В ту встречу я спросил Пика:

— Почему немецким правителям легко удается оболванивать простого немецкого человека и так прочно приковывать его к своей авантюристической колеснице?

Вильгельм Пик не сразу ответил. Он как бы ушел в себя, с ним рядом сидели его боевые товарищи по Коминтерну — Георгий Димитров, Пальмиро Тольятти, Мануильский, Пик понимал, насколько должно быть для всех важно все то, что он скажет. Потом повернулся ко мне, будто говорил: «Ведь я тебя насквозь вижу, ты хочешь сказать, почему Коммунистическая партия Германии не оказала мощного сопротивления этому фашистскому военному психозу и дала фашистам втянуть в эту войну немецкий народ, который теперь жжет советские города и села, убивает советских людей, так ведь?»

Мне показалось в его взгляде, что он читает мои мысли.

А дело все в том, что государственная машина фашистской власти сковала народ, обманула и погнала на войну. Но самое-то важное состоит в том, что немецкому народу никогда в его истории не везло на приличное правительство. Правительство в ущерб интересам народа решало судьбу Германии. А теперешнее фашистское правительство обманным путем увлекло народ на войну за освобождение немецких земель и с ходу начало захватническую войну. Народ не успел по-настоящему разобраться, что к чему, как уже воевал во Франции, одерживал блестящие победы и, упоенный ими, опьяненный всем тем, что произошло в Западной Европе, думал, что все так легко и дальше пойдет. А вот теперь фашисты накликали на немецкий народ гнев народов мира. После войны потребуется много времени и сил, чтобы этот гнев развеять, и это будет возможно только с поражением, с уничтожением фашистского режима в Германии.

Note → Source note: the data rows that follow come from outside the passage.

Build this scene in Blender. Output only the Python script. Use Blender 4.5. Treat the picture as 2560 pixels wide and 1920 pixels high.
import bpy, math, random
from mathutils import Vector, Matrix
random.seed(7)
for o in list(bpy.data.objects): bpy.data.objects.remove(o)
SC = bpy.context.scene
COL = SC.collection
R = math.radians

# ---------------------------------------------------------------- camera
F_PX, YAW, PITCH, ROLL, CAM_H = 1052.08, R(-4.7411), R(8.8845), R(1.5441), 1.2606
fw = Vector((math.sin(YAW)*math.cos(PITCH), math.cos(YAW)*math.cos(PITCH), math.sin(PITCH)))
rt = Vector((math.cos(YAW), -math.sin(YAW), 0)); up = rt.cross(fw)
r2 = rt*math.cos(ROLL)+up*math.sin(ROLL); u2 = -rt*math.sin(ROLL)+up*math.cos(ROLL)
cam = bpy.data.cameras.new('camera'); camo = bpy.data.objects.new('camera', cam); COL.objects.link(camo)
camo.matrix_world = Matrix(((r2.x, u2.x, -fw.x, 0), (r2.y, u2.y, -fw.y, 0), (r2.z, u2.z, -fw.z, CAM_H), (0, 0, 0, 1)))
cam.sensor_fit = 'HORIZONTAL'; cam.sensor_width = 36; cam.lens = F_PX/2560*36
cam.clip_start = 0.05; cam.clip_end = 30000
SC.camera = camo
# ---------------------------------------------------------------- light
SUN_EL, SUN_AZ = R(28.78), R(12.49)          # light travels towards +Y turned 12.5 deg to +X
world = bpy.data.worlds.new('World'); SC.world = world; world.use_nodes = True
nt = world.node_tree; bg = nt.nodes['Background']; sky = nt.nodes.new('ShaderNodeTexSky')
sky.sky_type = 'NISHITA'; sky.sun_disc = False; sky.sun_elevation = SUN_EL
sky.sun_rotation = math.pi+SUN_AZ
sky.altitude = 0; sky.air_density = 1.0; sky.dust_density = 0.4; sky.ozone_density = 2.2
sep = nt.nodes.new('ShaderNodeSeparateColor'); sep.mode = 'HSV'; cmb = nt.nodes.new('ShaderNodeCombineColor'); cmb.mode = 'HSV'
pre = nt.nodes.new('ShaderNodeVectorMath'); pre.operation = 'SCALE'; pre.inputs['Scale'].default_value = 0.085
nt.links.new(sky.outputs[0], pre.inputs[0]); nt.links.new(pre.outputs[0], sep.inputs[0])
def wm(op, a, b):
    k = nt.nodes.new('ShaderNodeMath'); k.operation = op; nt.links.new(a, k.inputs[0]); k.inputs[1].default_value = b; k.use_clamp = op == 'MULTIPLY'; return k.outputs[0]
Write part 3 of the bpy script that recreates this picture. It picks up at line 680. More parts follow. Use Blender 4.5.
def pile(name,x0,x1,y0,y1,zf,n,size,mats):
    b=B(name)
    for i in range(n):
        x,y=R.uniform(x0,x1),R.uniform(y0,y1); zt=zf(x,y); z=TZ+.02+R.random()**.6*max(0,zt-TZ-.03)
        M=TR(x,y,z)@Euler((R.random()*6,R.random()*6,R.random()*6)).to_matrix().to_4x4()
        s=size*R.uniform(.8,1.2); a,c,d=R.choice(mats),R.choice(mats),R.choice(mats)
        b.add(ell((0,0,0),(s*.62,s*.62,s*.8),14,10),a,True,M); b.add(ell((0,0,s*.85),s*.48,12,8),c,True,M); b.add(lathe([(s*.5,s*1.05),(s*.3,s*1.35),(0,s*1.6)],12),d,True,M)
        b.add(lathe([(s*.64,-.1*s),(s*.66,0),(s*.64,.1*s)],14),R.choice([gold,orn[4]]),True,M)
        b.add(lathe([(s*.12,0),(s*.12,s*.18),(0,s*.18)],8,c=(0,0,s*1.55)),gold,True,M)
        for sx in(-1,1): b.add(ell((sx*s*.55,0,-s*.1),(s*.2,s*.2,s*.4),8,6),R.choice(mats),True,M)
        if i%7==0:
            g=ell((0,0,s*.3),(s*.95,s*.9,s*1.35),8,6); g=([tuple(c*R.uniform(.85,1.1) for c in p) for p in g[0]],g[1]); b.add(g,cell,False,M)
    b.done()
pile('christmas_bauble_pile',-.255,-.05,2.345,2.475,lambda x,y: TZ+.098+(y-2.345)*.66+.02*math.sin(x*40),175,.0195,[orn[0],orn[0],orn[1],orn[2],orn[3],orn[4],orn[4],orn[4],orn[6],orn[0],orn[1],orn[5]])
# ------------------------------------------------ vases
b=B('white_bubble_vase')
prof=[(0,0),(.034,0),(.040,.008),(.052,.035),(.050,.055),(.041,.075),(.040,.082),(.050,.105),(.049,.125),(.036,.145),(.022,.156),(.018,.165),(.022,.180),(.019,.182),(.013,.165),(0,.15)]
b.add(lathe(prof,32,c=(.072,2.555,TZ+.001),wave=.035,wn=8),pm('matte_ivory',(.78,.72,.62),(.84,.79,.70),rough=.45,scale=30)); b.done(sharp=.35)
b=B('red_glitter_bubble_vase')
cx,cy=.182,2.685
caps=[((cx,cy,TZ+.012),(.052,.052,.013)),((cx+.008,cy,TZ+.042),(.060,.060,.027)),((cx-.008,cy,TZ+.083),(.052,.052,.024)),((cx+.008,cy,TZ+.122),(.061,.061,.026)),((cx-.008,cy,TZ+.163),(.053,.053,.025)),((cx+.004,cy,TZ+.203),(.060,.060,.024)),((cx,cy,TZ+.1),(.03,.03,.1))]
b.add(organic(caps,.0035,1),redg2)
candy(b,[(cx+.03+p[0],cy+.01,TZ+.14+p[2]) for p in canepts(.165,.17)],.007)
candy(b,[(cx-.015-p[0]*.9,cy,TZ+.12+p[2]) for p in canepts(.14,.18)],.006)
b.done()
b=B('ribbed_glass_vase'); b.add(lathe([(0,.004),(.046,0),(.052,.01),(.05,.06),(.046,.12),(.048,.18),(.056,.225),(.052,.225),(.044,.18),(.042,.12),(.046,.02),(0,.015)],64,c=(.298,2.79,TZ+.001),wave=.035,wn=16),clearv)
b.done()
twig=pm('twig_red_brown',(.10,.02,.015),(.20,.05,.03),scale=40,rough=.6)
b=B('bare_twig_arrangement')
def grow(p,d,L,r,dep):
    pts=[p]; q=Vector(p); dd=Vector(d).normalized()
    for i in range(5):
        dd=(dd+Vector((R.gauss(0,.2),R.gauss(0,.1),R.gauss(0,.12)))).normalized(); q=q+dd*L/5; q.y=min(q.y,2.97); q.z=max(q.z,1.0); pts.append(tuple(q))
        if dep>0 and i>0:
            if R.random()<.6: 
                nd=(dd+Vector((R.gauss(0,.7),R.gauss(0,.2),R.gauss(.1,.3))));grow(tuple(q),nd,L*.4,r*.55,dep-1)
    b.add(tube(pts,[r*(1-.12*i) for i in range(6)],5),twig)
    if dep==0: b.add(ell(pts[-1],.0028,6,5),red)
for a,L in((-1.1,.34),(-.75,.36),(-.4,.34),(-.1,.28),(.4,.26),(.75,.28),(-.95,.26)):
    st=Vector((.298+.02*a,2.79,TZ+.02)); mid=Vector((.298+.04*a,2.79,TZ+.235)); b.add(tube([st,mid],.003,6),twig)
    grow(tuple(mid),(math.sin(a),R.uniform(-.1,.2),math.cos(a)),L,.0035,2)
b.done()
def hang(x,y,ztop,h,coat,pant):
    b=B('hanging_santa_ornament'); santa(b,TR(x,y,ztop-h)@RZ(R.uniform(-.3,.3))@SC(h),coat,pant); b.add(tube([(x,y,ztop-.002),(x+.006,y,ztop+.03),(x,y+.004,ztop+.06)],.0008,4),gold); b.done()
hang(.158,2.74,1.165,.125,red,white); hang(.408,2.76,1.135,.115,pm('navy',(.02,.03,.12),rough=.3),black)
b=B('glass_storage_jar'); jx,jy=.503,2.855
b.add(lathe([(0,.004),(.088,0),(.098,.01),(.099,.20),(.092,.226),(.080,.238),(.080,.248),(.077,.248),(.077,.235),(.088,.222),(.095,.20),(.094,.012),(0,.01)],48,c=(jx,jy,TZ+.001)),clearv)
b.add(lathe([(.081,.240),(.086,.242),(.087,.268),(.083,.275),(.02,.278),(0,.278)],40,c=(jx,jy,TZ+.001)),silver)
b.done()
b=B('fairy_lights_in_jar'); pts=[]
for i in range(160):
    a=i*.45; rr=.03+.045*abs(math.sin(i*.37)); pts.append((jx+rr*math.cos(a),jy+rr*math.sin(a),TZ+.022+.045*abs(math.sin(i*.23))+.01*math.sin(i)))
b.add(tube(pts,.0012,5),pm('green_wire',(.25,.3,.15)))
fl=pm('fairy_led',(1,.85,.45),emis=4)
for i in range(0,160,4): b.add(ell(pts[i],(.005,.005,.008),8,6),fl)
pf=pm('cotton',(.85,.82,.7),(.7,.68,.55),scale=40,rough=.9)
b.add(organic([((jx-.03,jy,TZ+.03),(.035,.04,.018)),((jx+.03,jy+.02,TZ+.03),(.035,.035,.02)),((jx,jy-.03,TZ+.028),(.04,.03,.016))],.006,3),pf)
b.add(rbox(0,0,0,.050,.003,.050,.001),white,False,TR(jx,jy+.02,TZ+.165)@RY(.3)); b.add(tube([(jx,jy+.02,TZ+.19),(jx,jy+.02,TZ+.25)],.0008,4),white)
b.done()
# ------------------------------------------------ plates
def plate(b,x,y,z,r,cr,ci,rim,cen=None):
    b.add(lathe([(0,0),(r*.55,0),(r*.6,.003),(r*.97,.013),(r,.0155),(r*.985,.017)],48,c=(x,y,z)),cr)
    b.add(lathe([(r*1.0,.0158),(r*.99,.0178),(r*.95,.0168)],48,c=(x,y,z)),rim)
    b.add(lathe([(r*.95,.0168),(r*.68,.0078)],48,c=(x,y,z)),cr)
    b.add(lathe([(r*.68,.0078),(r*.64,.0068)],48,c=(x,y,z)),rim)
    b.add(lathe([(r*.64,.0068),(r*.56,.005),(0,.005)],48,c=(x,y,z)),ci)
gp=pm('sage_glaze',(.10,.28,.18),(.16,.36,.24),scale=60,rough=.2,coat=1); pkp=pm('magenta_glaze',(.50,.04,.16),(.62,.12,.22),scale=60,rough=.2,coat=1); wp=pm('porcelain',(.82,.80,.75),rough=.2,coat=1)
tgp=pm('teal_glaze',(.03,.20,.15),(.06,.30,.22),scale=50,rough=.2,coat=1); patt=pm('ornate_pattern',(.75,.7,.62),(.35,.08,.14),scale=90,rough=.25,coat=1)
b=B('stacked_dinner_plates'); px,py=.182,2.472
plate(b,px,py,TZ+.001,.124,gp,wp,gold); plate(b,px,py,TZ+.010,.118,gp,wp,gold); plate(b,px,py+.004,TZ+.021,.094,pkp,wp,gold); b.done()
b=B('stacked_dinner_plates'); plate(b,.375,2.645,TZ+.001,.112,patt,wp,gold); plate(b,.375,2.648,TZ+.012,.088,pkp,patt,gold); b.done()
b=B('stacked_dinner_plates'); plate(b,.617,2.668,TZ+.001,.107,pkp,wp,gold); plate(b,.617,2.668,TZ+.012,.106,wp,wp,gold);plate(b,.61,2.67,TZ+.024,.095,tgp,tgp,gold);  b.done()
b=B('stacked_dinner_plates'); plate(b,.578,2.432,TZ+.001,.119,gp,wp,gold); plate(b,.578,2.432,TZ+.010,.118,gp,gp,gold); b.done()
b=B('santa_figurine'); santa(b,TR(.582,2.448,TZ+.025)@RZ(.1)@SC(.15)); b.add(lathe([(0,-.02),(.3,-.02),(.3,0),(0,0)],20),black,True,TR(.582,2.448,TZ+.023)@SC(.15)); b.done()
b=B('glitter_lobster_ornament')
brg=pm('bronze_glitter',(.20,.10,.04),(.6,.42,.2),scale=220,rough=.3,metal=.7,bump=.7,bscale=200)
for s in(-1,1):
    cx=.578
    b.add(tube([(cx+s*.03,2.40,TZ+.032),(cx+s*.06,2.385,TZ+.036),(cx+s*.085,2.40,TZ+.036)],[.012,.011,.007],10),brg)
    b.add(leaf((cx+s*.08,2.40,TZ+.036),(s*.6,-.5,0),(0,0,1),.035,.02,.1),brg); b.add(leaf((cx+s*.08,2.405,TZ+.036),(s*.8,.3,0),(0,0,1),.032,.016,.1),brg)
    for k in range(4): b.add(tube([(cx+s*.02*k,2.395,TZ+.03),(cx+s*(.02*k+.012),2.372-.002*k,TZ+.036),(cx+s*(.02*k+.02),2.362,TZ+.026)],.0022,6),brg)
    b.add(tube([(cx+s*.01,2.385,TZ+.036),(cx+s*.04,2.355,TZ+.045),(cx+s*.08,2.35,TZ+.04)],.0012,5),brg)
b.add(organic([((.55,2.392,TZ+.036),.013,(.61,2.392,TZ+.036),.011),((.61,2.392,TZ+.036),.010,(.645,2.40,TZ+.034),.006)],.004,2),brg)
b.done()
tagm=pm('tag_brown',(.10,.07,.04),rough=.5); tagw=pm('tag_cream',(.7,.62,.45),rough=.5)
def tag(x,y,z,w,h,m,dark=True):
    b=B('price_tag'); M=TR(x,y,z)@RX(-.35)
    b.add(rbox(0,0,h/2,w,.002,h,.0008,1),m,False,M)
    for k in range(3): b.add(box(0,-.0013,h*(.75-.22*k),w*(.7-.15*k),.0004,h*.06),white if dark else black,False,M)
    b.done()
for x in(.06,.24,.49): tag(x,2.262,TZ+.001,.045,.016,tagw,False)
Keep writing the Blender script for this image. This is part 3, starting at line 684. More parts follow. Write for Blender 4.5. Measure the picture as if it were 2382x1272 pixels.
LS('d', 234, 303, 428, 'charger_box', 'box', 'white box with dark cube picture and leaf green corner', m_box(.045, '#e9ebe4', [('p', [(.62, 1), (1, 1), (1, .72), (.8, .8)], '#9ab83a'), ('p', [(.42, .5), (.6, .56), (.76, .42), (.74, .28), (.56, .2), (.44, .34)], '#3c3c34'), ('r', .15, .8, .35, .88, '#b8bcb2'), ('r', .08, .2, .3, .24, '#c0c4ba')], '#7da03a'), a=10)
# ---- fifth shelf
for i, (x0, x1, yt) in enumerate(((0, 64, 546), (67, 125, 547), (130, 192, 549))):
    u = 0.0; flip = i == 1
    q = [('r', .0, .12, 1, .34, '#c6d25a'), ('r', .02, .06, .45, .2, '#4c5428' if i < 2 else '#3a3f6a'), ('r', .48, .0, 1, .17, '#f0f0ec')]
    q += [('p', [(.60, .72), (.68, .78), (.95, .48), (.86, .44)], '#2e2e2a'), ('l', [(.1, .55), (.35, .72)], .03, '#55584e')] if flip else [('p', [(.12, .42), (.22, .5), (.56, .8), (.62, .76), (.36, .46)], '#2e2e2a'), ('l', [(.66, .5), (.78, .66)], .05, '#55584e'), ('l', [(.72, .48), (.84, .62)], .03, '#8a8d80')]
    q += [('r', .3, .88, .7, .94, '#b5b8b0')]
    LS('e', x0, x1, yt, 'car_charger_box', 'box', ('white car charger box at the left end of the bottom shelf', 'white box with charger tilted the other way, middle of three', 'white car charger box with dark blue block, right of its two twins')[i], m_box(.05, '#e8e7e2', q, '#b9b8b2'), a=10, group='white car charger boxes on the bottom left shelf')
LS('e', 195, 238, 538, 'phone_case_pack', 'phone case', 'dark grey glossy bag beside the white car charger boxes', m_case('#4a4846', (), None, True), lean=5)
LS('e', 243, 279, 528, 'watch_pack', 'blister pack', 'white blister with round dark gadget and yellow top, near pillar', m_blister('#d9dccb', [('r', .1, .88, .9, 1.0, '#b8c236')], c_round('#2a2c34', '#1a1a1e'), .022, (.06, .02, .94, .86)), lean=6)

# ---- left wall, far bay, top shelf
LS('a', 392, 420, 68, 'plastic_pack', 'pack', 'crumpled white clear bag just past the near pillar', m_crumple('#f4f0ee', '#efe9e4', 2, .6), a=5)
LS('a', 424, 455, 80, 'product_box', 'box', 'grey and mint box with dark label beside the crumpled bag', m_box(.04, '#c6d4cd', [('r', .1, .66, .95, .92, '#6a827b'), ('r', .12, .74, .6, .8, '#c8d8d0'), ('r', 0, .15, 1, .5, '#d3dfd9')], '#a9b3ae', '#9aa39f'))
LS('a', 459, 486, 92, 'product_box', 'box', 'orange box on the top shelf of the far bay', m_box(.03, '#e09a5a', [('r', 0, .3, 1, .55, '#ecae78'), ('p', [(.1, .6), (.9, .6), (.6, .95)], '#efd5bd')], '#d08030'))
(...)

Я взял переданные мне Пиком тексты листовок, распрощался и быстро ушел. Была ночь. Куйбышевская ноябрьская малоснежная и холодная ночь. Пока по Бодо передавали содержание листовок, я сидел в аппаратной, а мыслями был в той небольшой комнате, откуда только что вылетел пулей. Я все думал над тем, что навеяла мне эта только что закончившаяся встреча. Когда я заспешил, Пик жал мне руку и говорил:

— Подожди, вот разобьем фашистов, и тогда у немецкого народа будет порядочное правительство, обязательно будет.